На углах - приказ начальника гарнизона ген. Перемыкина.
«Оставшиеся в городе красноармейцы обязаны в однодневный срок со дня обнародования сего постановления явиться к коменданту города. Неявившиеся будут рассматриваться, как коммунисты и поэтому расстреляны и т.д.
Генерал-майор Перемыкин».
По улицам ходят офицеры с гатчинскими совбарышнями. Утины умы в юбках вне сбя.
Иду по улицам, лихо козырю «господам офицерам», становлюсь во фронт их превосходствам.
Навстречу кортеж. Человек двенадцать отцов города, старых, седых с берданками. Ведут они человек пять оборванных, еле живых, красноармейцев.
- Куда это их?
- В зверинец, расстреливать! Коммунисты это, - спокойно объясняет женщина с огромным крестом на рукаве. - Это уже сегодня которая партия.
Иду к знакомым. Кормили в сарае, в квартиру боялись пустить. Сын хозяйский, железнодорожник, молодой парень рассказывает за обедом, что у них на станции Балтийской ж.д. станционное начальство к приходу офицеров в первом классе столы белыми скатертями накрыло. В эти ночи расстреливали коммунистов. Исполнителей белые вербовали из обывателей, установив своеобразную очередь между домами. Кто не пойдет - тот большевик. В эту ночь очередь была моих знакомых.
Темнеет. Начали спрашивать документы.
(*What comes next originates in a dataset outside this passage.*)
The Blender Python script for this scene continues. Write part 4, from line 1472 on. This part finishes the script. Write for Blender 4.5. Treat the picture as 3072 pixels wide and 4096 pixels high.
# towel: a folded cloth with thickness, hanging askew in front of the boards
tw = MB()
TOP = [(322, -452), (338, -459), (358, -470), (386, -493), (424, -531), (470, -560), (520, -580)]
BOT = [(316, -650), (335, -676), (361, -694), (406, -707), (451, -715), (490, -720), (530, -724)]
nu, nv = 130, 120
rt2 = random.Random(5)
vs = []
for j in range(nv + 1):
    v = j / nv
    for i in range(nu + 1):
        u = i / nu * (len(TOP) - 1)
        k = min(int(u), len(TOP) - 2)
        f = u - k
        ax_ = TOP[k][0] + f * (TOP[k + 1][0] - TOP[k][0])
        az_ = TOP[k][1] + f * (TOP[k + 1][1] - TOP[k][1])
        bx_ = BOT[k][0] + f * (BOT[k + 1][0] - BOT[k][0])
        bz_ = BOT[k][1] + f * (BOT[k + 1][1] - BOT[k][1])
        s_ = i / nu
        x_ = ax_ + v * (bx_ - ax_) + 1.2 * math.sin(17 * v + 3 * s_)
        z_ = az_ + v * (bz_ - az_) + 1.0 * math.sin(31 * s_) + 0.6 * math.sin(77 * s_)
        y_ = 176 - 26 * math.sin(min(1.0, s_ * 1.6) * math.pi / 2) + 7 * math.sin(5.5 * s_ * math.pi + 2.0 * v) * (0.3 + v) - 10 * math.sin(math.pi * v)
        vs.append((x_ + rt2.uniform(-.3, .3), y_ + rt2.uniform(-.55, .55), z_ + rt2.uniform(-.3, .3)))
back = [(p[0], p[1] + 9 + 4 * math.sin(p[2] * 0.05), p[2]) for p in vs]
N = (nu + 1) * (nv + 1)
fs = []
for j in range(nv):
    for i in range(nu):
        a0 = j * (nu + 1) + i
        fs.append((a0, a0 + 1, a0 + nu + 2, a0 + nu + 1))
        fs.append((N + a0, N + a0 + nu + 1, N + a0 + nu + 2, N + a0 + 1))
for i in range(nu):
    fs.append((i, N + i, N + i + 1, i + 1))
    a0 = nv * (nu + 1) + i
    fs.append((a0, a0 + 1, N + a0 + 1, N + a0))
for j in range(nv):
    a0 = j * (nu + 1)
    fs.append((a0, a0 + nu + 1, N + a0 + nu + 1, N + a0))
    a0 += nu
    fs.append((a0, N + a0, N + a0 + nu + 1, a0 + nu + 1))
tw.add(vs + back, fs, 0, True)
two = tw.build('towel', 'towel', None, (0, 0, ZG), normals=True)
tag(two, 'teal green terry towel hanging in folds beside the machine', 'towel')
Опасно дольше оставаться в Гатчино, можно нарваться, пропасть. При переходе железнодорожной линии останавливаюсь. Дорогу загородили два эшелона. На открытых платформах пять новеньких танков, другой эшелон с хваленой дивизией светлейшего князя Ливена и Эстонским полком. В вагонах шумно поют песни.
Смело мы в бой пойдем
За Русь святую,
И как один прольем
Кровь молодую…
На юге эту песню я слышал от корниловцев. Там юг, здесь север.
Родство душ.
Я за чертой.
Н. БРЫНИН.
ГАРФ. Ф. Р-5856. Оп. 1. Д. 370. Л. 82-83.